Comme tout le monde, je travaille pour l’argent. Oui on peut – et on devrait – trouver d’autres satisfactions dans un job, mais chez moi, c’est désormais exclusivement pour l’argent. Je travaille pour une boite réputée, mais ça ne me fait ni chaud ni froid. Ca reste d’ailleurs une compagnie d’assurance ! L’activité est absurde et il n’y a pas besoin d’être visionnaire pour le remarquer. Socialement, c’est un peu le désert. Trop de télétravail et un bureau désert ou peuplé de gens qui sont là pour montrer qu’ils bossent à fond.
Alors, pour tenir il y aurait bien d’autres choses. La vie privée est là pour ça. On pourrait se raccrocher à la fin de journée. Mais pour moi, elle commencera à 21-21h30, quand mon fils de trois ans s’endormira enfin. A moins qu’on compte mon tête-à-tête avec lui, entre 18h30 et 21h30, quand je le retrouverai épuisé, irascible et incapable de communiquer, après son après-midi avec la nounou et son fils.

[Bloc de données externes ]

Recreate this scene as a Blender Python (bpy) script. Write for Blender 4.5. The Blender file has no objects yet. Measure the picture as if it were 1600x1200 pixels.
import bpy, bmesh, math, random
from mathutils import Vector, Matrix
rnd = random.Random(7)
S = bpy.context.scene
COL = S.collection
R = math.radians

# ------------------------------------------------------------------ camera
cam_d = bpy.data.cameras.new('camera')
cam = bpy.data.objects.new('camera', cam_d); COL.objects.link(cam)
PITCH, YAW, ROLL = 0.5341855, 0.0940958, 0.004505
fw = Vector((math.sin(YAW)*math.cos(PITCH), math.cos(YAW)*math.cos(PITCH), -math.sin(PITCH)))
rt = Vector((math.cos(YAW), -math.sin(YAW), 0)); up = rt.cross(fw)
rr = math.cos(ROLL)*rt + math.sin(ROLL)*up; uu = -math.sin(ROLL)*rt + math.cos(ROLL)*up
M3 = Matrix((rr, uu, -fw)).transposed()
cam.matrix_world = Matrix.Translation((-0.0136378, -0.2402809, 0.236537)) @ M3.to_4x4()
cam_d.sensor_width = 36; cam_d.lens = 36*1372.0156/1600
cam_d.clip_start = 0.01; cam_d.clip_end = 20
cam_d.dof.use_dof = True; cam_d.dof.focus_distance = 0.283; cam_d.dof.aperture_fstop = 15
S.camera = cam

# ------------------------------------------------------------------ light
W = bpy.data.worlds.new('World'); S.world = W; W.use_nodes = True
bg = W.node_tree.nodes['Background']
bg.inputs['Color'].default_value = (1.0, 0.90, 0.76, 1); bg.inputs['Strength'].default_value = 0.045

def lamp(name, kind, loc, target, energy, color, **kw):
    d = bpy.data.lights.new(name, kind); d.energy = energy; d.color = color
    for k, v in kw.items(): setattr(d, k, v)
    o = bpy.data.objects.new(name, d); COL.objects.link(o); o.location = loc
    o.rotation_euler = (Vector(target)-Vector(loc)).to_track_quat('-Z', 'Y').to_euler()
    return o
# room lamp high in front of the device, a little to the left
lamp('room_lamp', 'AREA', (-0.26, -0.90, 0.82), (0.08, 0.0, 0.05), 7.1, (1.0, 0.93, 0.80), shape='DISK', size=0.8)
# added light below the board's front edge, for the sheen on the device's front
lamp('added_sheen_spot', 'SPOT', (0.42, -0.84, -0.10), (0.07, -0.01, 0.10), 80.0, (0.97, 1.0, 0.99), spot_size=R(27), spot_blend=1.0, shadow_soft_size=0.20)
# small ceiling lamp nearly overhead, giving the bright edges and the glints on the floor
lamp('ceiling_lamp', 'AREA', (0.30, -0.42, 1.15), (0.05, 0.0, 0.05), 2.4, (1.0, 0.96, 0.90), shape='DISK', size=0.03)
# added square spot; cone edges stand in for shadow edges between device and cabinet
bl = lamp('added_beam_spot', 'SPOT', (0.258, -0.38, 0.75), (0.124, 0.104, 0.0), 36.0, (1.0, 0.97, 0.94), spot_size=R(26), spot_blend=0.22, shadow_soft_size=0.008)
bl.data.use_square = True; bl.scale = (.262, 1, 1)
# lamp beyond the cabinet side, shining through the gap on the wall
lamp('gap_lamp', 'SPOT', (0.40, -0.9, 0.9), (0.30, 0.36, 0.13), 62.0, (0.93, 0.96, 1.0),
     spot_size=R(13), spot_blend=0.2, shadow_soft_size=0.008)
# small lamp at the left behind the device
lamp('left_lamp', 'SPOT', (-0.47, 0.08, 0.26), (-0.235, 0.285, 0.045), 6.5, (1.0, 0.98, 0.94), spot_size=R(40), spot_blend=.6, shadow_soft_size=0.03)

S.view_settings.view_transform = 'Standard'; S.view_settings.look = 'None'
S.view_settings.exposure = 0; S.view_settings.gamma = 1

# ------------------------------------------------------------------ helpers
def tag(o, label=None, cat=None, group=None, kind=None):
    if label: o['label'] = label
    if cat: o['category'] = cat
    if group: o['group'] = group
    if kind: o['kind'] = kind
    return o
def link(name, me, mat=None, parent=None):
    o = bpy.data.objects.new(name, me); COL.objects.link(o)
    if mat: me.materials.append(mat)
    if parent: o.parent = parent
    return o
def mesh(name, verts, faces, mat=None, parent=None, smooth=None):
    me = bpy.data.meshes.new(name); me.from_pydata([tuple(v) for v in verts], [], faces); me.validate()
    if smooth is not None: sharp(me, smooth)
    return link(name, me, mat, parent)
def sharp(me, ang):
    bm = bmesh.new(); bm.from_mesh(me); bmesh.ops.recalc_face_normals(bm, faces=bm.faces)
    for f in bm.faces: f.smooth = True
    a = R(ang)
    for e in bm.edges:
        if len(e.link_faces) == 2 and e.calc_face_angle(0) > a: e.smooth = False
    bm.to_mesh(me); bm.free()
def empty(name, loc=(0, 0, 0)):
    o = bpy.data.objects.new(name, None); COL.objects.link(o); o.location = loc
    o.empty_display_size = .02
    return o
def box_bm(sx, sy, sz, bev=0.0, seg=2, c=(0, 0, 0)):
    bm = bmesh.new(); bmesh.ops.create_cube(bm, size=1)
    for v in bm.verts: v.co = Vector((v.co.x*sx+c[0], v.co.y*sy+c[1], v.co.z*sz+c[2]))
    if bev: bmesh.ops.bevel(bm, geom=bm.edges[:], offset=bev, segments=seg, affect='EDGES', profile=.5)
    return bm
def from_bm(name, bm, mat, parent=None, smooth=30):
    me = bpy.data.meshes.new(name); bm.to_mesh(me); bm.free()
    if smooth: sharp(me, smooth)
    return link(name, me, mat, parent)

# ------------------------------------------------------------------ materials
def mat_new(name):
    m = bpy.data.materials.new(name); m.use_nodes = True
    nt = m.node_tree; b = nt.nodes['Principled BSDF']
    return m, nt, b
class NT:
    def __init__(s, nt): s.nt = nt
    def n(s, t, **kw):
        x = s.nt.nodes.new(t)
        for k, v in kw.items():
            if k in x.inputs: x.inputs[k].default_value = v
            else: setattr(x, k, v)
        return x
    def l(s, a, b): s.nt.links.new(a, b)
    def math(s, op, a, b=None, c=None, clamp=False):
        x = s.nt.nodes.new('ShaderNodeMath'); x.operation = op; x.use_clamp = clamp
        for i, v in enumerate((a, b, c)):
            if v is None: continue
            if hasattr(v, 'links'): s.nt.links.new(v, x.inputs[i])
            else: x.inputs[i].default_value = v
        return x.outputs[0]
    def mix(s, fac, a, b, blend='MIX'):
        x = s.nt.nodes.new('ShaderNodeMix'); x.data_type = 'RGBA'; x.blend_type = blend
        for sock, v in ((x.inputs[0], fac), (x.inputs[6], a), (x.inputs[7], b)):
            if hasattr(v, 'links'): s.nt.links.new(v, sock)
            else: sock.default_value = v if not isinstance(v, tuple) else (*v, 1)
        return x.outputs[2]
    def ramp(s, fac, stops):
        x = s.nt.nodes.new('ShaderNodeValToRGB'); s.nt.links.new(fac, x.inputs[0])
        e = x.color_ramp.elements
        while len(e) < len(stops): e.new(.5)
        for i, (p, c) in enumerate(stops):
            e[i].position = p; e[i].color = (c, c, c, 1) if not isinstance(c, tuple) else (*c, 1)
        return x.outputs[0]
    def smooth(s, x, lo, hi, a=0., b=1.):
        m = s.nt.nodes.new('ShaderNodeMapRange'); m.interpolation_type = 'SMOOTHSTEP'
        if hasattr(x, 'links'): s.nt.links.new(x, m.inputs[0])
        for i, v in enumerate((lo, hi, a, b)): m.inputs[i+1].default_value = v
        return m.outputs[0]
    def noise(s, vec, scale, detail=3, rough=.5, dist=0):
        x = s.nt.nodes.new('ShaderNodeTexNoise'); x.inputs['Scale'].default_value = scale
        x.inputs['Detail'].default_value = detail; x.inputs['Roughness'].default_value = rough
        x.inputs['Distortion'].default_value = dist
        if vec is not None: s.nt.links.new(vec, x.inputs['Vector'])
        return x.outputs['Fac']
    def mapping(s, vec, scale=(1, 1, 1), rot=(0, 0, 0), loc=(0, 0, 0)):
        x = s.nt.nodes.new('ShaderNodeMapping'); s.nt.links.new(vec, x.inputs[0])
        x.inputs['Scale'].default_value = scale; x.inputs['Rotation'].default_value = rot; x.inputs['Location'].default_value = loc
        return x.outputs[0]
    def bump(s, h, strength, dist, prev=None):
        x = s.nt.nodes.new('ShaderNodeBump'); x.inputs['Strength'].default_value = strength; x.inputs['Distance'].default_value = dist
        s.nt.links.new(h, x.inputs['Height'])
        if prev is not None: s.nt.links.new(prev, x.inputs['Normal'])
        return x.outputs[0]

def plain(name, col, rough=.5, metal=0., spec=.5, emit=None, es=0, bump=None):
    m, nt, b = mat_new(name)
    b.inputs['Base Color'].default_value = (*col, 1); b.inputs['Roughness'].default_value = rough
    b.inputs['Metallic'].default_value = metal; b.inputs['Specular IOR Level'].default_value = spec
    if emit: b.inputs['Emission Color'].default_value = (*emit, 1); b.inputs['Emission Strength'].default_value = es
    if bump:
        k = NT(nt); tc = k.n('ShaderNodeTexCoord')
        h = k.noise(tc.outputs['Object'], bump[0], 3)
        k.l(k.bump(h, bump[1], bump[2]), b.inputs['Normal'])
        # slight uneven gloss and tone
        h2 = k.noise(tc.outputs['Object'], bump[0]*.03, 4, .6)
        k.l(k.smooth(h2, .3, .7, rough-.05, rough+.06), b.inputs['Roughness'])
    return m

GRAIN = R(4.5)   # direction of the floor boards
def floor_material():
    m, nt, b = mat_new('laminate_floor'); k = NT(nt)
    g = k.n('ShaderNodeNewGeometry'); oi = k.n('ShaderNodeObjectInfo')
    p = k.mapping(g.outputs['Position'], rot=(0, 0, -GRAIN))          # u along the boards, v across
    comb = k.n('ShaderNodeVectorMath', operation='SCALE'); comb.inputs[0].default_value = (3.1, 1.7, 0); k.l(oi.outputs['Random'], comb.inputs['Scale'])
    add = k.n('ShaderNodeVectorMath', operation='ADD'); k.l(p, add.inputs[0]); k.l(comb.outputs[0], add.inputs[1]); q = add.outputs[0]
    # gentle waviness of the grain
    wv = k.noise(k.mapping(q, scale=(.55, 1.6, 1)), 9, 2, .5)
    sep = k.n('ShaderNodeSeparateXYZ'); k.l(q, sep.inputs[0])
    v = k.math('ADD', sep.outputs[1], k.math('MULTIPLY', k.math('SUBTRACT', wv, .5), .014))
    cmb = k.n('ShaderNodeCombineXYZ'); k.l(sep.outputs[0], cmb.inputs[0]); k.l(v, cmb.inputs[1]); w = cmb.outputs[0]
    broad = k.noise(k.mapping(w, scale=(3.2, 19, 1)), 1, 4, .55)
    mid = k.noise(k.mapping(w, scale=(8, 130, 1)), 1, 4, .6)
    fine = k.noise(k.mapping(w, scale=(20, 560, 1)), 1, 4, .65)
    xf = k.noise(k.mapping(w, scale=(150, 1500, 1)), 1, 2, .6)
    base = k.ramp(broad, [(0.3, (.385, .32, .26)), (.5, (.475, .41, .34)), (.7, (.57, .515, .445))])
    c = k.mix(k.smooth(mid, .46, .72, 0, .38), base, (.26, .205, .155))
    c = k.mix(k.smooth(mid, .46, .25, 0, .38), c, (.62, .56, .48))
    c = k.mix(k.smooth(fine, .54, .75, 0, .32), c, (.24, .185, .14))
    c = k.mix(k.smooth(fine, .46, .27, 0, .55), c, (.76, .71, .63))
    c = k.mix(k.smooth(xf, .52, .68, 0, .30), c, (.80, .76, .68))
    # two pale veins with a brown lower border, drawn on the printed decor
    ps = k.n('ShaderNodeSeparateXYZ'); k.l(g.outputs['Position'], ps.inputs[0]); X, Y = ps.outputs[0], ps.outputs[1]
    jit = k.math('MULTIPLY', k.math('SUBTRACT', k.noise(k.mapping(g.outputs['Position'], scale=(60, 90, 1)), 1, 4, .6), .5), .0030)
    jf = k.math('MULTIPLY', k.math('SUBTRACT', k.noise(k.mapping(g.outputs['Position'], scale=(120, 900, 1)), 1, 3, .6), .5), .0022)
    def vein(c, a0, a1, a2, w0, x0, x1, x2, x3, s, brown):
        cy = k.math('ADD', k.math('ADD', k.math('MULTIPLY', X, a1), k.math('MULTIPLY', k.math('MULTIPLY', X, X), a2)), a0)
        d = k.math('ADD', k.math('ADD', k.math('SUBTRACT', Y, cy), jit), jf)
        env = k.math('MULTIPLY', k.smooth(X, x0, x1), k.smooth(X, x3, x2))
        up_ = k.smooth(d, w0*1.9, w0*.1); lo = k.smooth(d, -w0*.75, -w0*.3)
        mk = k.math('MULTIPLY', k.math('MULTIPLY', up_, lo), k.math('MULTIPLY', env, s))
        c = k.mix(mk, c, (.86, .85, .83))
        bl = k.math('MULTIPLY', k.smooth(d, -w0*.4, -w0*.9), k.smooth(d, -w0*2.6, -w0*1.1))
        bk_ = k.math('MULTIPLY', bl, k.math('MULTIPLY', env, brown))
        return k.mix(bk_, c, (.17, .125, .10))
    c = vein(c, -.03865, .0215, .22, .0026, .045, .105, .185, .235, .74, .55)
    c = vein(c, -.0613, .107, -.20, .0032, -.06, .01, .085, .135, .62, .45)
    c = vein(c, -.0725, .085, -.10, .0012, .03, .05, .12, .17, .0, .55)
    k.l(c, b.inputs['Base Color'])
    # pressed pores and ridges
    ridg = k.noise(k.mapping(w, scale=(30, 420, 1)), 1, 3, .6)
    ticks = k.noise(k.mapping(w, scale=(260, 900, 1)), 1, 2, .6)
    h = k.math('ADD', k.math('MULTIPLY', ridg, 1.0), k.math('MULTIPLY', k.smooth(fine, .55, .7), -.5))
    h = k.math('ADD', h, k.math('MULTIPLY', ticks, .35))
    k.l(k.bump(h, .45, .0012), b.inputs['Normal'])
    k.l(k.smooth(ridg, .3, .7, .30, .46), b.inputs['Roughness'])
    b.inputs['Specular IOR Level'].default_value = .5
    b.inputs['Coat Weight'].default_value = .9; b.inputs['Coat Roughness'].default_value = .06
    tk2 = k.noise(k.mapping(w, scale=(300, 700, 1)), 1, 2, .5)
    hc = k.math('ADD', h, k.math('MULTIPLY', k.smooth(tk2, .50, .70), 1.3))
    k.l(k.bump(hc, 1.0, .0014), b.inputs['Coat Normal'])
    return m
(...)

Les week-ends ? Il ne faut pas compter sur madame, qui travaillera forcément, si je n’ai de mon côté des activités musicales bien encadrées. Quand ce n’est pas le cas, donc la plupart du temps, je ferai des activités ciblées pour un garçon qui a quatre décennies de moins que moi.
Les vacances ? Elle va partir seule avec notre fils chez ses parents en Allemagne et n’a aucune envie que je les rejoigne. Je suis en effet trop chiant : je ne veux pas qu’on mange dans ma voiture (avez-vous déjà observé l’état des lieux où un enfant vient de manger ?), qu’après avoir conduit tout du long (elle n’a pas le permis), entendu mon fils crier et vu Madame lui donner à manger des trucs qui collent ou font des miettes, j’ai selon elle immanquablement des mouvements de colère qui gâchent irrémédiablement ses vacances. En conséquence, au contraire des autres prolétaires, je ne peux pas, pour tenir le coup, me raccrocher à la pensée de bientôt partir en vacances.
Donc voilà, après avoir bien travaillé pour obtenir tout ce qu’il faut pour être heureux – situation professionnelle, belle voiture, grande maison, une bonne femme et un enfant – je reste le même en plus vieux que quand je vivais seul dans mon studio, désespéré par un travail nul, mon célibat éternel et ma solitude. Sur le long terme, ce sentiment de vie inutile, vaine, misérable et absurde reste constant.